> **What needs to be done**
Leave out the images and repeat the listing below without a single change.

> **Recorded data**
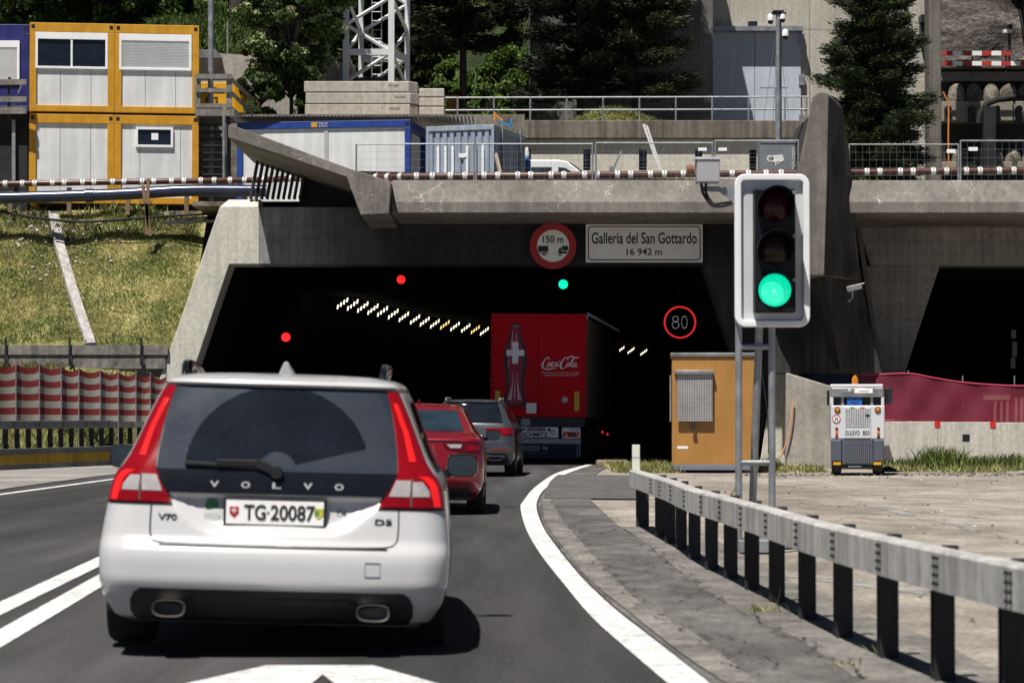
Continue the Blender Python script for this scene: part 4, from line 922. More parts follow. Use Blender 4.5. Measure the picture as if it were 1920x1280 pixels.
t = mesh_fence(1341, 1497, 62.75, "mesh fence in front of the camera cabinet with two notices", 264)
for px in (1317, 1355):
    m = MB(); a = P(px - 8, 283, 62.7); b = P(px + 8, 277, 62.7); m.box(a.x, b.x, 62.69, 62.71, a.z, b.z); m.build("notice", M_FRAMEW, t, world=True)
t = mesh_fence(1592, 1797, 62.75, "mesh fence under the dark conifer behind the pier", 271)
m = MB(); a = P(1775, 287, 62.7); b = P(1791, 280, 62.7); m.box(a.x, b.x, 62.69, 62.71, a.z, b.z); m.build("notice", M_FRAMEW, t, world=True)
t = mesh_fence(1801, 2023, 62.75, "mesh fence in front of the pile wall", 264)
m = MB(); a = P(1816, 283, 62.7); b = P(1833, 276, 62.7); m.box(a.x, b.x, 62.69, 62.71, a.z, b.z); m.build("notice", M_FRAMEW, t, world=True)
# leaning ladder, rods
t = thing("ladder", "white ladder leaning at a slant above the canopy", "ladder", P(1242, 326, 66))
for d_ in (0, 7):
    m = MB(); m.bar(P(1206 + d_, 233 + d_ * .5, 66), P(1240 + d_ * .4, 328, 66), .05, .05); m.build("stile", M_WHITE, t, world=True)
m = MB()
for k in range(12):
    q = k / 12; m.bar(P(1206 + 34 * q, 233 + 95 * q, 66), P(1213 + 30 * q, 236 + 92 * q, 66), .02)
m.build("rung", M_WHITE, t, world=True)
m = MB(); m.bar(P(1165, 283, 66), P(1147, 325, 66), .05); m.bar(P(1146, 312, 66), P(1146, 326, 66), .09); solo(m, "steel_rod", M_GALV, "short slanted steel rod propped near the middle fence", "rod")
# brown pipe line with white bands, blue pipe
M_PIPE = plain("brown_pipe", (0.085, 0.032, 0.022), .4, var=.2); M_BAND = plain("band_white", (.72, .72, .7), .5, var=.06)
t = thing("brown_pipeline", "long brown pipe with white clamp bands running across the terrace edge", "pipe", P(900, 332, 63.4))
path = [P(-120, 348, 70.2), P(0, 345, 70.2), P(240, 341, 70.2), P(470, 338, 70.0), P(580, 334, 68.0), P(690, 333, 64.0), P(760, 331, 63.2), P(1100, 328, 63.2), P(1500, 325, 63.2), P(1600, 323, 63.2), P(2000, 319, 63.2), P(2300, 317, 63.2)]
m = MB(); m.tube(path, .085, 12); m.build("pipe", M_PIPE, t, world=True, smooth=60)
cum = [0]
for a, b in zip(path, path[1:]): cum.append(cum[-1] + (b - a).length)
k = 0; s = .3
while s < cum[-1] and k < 88:
    i = max(j for j in range(len(cum) - 1) if cum[j] <= s); u = (s - cum[i]) / (cum[i + 1] - cum[i]); p = path[i].lerp(path[i + 1], u); d = (path[i + 1] - path[i]).normalized()
    m = MB(); m.tube([p - d * .06, p + d * .06], .092, 12); m.box(p.x - .012, p.x + .012, p.y - .1, p.y - .02, p.z + .06, p.z + .105)
    m.build("clamp_band", M_BAND, t, world=True); s += .42 + .1 * math.sin(k * 3.3); k += 1
for px in range(20, 480, 110):
    m = MB(); q = P(px, 352, 70.25); m.bar((q.x, q.y, 6.9), (q.x, q.y, q.z), .12, .12); m.build("prop", M_TIMBER, t, world=True)
M_BPIPE = plain("dark_blue_pipe", (0.022, 0.032, 0.07), .25, var=.15, spec=.6)
t = thing("blue_pipe", "thick dark blue plastic pipe lying at the top of the grass bank", "pipe", P(200, 365, 69.2))
pp = spline([P(-150, 374, 69.2), P(0, 371, 69.2), P(90, 369, 69.2), P(230, 364, 69.2), P(330, 358, 69.2), P(400, 357, 69.2), P(500, 358, 69.2)], 5)
m = MB(); m.tube(pp, .165, 16); m.build("pipe", M_BPIPE, t, world=True, smooth=60)
c = P(168, 367, 69.2); m = MB(); m.tube([c - Vector((.11, 0, 0)), c + Vector((.11, 0, .005))], .195, 16); m.build("coupling", M_BPIPE, t, world=True, smooth=60)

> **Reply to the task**
Continue the Blender Python script for this scene: part 4, from line 922. More parts follow. Use Blender 4.5. Measure the picture as if it were 1920x1280 pixels.
t = mesh_fence(1341, 1497, 62.75, "mesh fence in front of the camera cabinet with two notices", 264)
for px in (1317, 1355):
    m = MB(); a = P(px - 8, 283, 62.7); b = P(px + 8, 277, 62.7); m.box(a.x, b.x, 62.69, 62.71, a.z, b.z); m.build("notice", M_FRAMEW, t, world=True)
t = mesh_fence(1592, 1797, 62.75, "mesh fence under the dark conifer behind the pier", 271)
m = MB(); a = P(1775, 287, 62.7); b = P(1791, 280, 62.7); m.box(a.x, b.x, 62.69, 62.71, a.z, b.z); m.build("notice", M_FRAMEW, t, world=True)
t = mesh_fence(1801, 2023, 62.75, "mesh fence in front of the pile wall", 264)
m = MB(); a = P(1816, 283, 62.7); b = P(1833, 276, 62.7); m.box(a.x, b.x, 62.69, 62.71, a.z, b.z); m.build("notice", M_FRAMEW, t, world=True)
# leaning ladder, rods
t = thing("ladder", "white ladder leaning at a slant above the canopy", "ladder", P(1242, 326, 66))
for d_ in (0, 7):
    m = MB(); m.bar(P(1206 + d_, 233 + d_ * .5, 66), P(1240 + d_ * .4, 328, 66), .05, .05); m.build("stile", M_WHITE, t, world=True)
m = MB()
for k in range(12):
    q = k / 12; m.bar(P(1206 + 34 * q, 233 + 95 * q, 66), P(1213 + 30 * q, 236 + 92 * q, 66), .02)
m.build("rung", M_WHITE, t, world=True)
m = MB(); m.bar(P(1165, 283, 66), P(1147, 325, 66), .05); m.bar(P(1146, 312, 66), P(1146, 326, 66), .09); solo(m, "steel_rod", M_GALV, "short slanted steel rod propped near the middle fence", "rod")
# brown pipe line with white bands, blue pipe
M_PIPE = plain("brown_pipe", (0.085, 0.032, 0.022), .4, var=.2); M_BAND = plain("band_white", (.72, .72, .7), .5, var=.06)
t = thing("brown_pipeline", "long brown pipe with white clamp bands running across the terrace edge", "pipe", P(900, 332, 63.4))
path = [P(-120, 348, 70.2), P(0, 345, 70.2), P(240, 341, 70.2), P(470, 338, 70.0), P(580, 334, 68.0), P(690, 333, 64.0), P(760, 331, 63.2), P(1100, 328, 63.2), P(1500, 325, 63.2), P(1600, 323, 63.2), P(2000, 319, 63.2), P(2300, 317, 63.2)]
m = MB(); m.tube(path, .085, 12); m.build("pipe", M_PIPE, t, world=True, smooth=60)
cum = [0]
for a, b in zip(path, path[1:]): cum.append(cum[-1] + (b - a).length)
k = 0; s = .3
while s < cum[-1] and k < 88:
    i = max(j for j in range(len(cum) - 1) if cum[j] <= s); u = (s - cum[i]) / (cum[i + 1] - cum[i]); p = path[i].lerp(path[i + 1], u); d = (path[i + 1] - path[i]).normalized()
    m = MB(); m.tube([p - d * .06, p + d * .06], .092, 12); m.box(p.x - .012, p.x + .012, p.y - .1, p.y - .02, p.z + .06, p.z + .105)
    m.build("clamp_band", M_BAND, t, world=True); s += .42 + .1 * math.sin(k * 3.3); k += 1
for px in range(20, 480, 110):
    m = MB(); q = P(px, 352, 70.25); m.bar((q.x, q.y, 6.9), (q.x, q.y, q.z), .12, .12); m.build("prop", M_TIMBER, t, world=True)
M_BPIPE = plain("dark_blue_pipe", (0.022, 0.032, 0.07), .25, var=.15, spec=.6)
t = thing("blue_pipe", "thick dark blue plastic pipe lying at the top of the grass bank", "pipe", P(200, 365, 69.2))
pp = spline([P(-150, 374, 69.2), P(0, 371, 69.2), P(90, 369, 69.2), P(230, 364, 69.2), P(330, 358, 69.2), P(400, 357, 69.2), P(500, 358, 69.2)], 5)
m = MB(); m.tube(pp, .165, 16); m.build("pipe", M_BPIPE, t, world=True, smooth=60)
c = P(168, 367, 69.2); m = MB(); m.tube([c - Vector((.11, 0, 0)), c + Vector((.11, 0, .005))], .195, 16); m.build("coupling", M_BPIPE, t, world=True, smooth=60)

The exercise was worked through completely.